Damaged suspension, a closed gateway
Friday, 9 May 2014
Four hundred kilometers of rain in the night, to the south. Three to four kilometers back into the flooded country and stuck in mud. An hour to get free. The southeast is now closed to us for this safari. A road nobody had driven in a long time, cut open with our winch and our machetes, leads us to a windmill pan with no elephant sign at all.
Dark sky again. The air heavy. Four hundred kilometers to the south it rained last night. We drove the dirt road where we had left off yesterday, trying to push in to our favorite country in the southeast.
Three to four kilometers in, the mud took us. An hour of work to get free. Five hundred meters in reverse to a point wide enough for a turn. Our gateway into the southeast had just closed for the season. We would need two months of dry before that country would hold a vehicle again. It would be gone for this first safari.

We drove west to a windmill-pump pan we had not yet checked. The grass in the area was tall enough to hide the road; no one had been in there. We cut through leaves and branches most of the way. We hit a stump hidden under grass and damaged the right front suspension. An hour in the bush to put it right.

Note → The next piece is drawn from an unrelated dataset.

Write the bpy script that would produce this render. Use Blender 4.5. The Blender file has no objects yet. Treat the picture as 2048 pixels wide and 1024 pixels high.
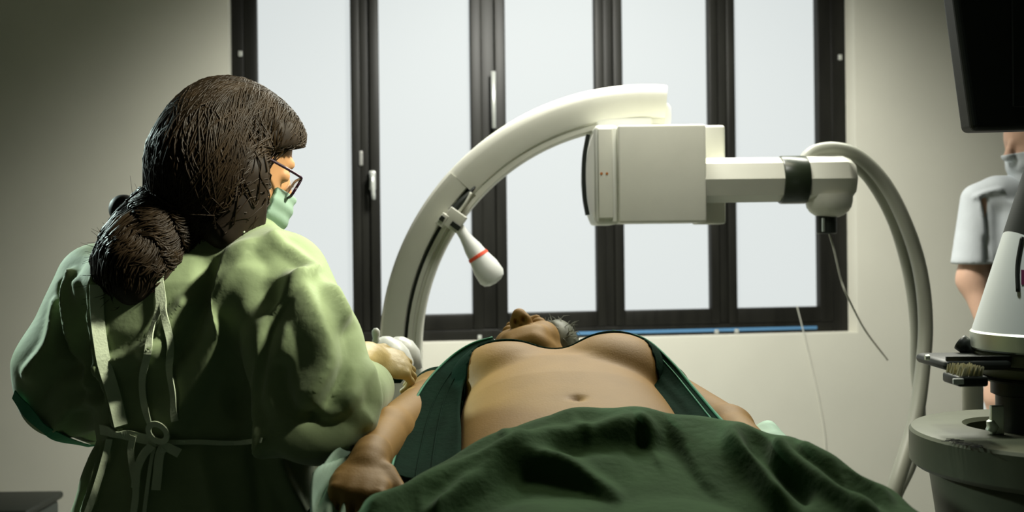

Along the way, four or five old bull tracks — all of them big, all of them yesterday’s. At the pan, no elephant sign. They must be drinking somewhere else.

After lunch, east on a new dirt road. Old sign everywhere. Plains game. We stopped at a bushman village to ask if anyone had seen a big tusker. Two hundred kilometers of driving today. One young bull, total. Felix, who has done this for twenty years, said this is the toughest he has had here. The ground is too hard from the rain to hold a print. The grass is too high to see. The bush is too thick to glass. The elephants do not need to come in to water. You ask yourself, some days, whether you have earned it.